Природа возникает здесь в основном из стертых языковых метафор-олицетворений, но они-то и создают образ. Точнее сказать, они («октябрь… наступил», «нагих… ветвей», «дохнул… хлад», «бежит… ручей») незаметно рисуют картину осени, взаимодействуя в своем качестве стертости с более яркими литературно-поэтическими образами («роща отряхает», «страждут озими», «будит лай собак уснувшие дубравы»). Языковые метафоры сглаживают их эмоциональность, но сами оживляются в своем древнем поэтическом звучании. Даже небольшое усложнение или инверсирование языковых метафор вставками «уж», «своих», «осенний», «за мельницу», которое в обыденной речи вовсе бы стерло их образность, теперь придает им важность и поэтическую ощутимость .

Единое образное движение можно проследить и в глагольных рифмах первой октавы:

  • …роща отряхает,
  • …дорога промерзает,
  • …сосед мой поспешает.

Все три действия разнокачественны, но две активных конструкции, одна из которых[rkey] — олицетворение, а другая — человеческий поступок, опоясывая среднюю, пассивную, придают черты активности и промерзающей дороге. К тому же все глаголы стоят в позиционном соответствии. Подобные вещи происходят и в других октавах. Характер глагольных рифм предпоследней, одиннадцатой, октавы («рифмы… бегут», «стихи… потекут», «матросы… ползут»), в которой развернута тема творчества, обнаруживает те же свойства, что и в первой.

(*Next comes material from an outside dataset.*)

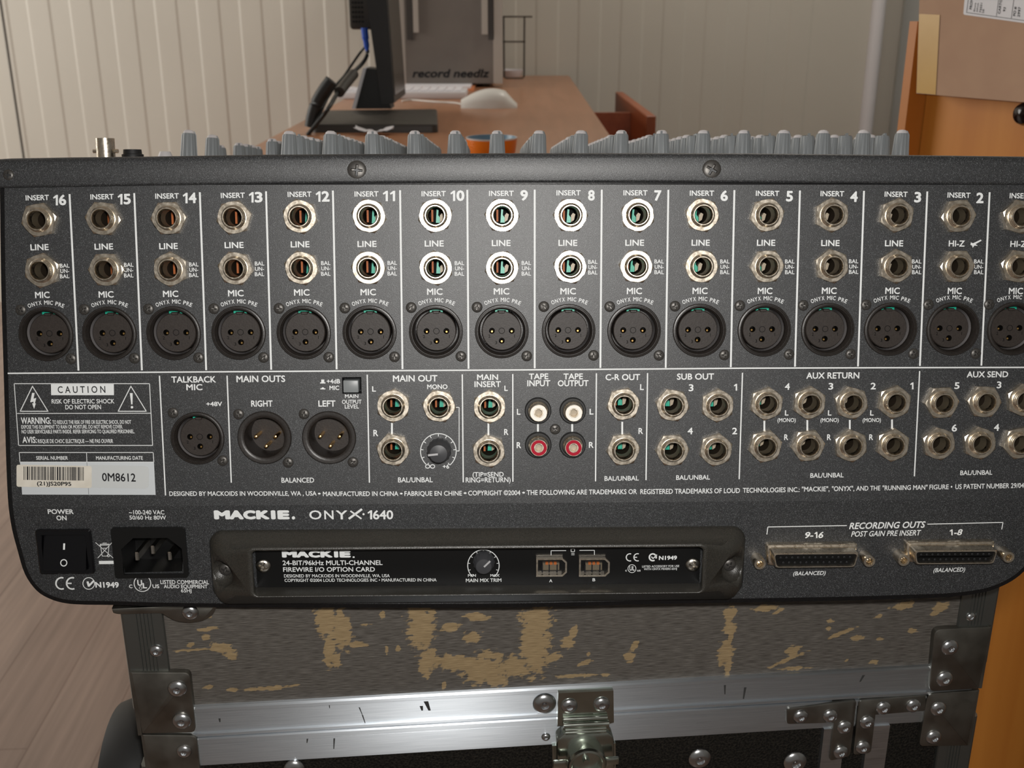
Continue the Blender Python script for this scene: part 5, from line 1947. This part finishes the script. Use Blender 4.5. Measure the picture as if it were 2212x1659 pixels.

Образы «Осени» перекликаются из одной октавы в другую, продвигая через все стихотворение мотив подобия природы и человека. Любимый прием Пушкина — «зеркальное», перевернутое отражение образов:

  • …страждут озими от бешеной забавы (1-я окт.),
  • …как поля, мы страждем от засухи (4-я окт.).

Так в единой поэтической системе «Осени» создается образ всеобщей одушевленности, которая в то же время тонко оставляется условной. Роща отряхает листы — сосед поспешает в поля; озими страждут от нас — мы, как поля, страждем от засухи; уснувшие дубравы — я сладко усыплен; легкий бег саней — рифмы легкие бегут; мысли волнуются — громада корабля рассекает волны. Все приравнивается друг к другу, все обратимо и обменивается смыслом, создавая высокий пафос стихотворения, в котором жизнь природы и поэтическое творчество оказываются явлениями одного ряда.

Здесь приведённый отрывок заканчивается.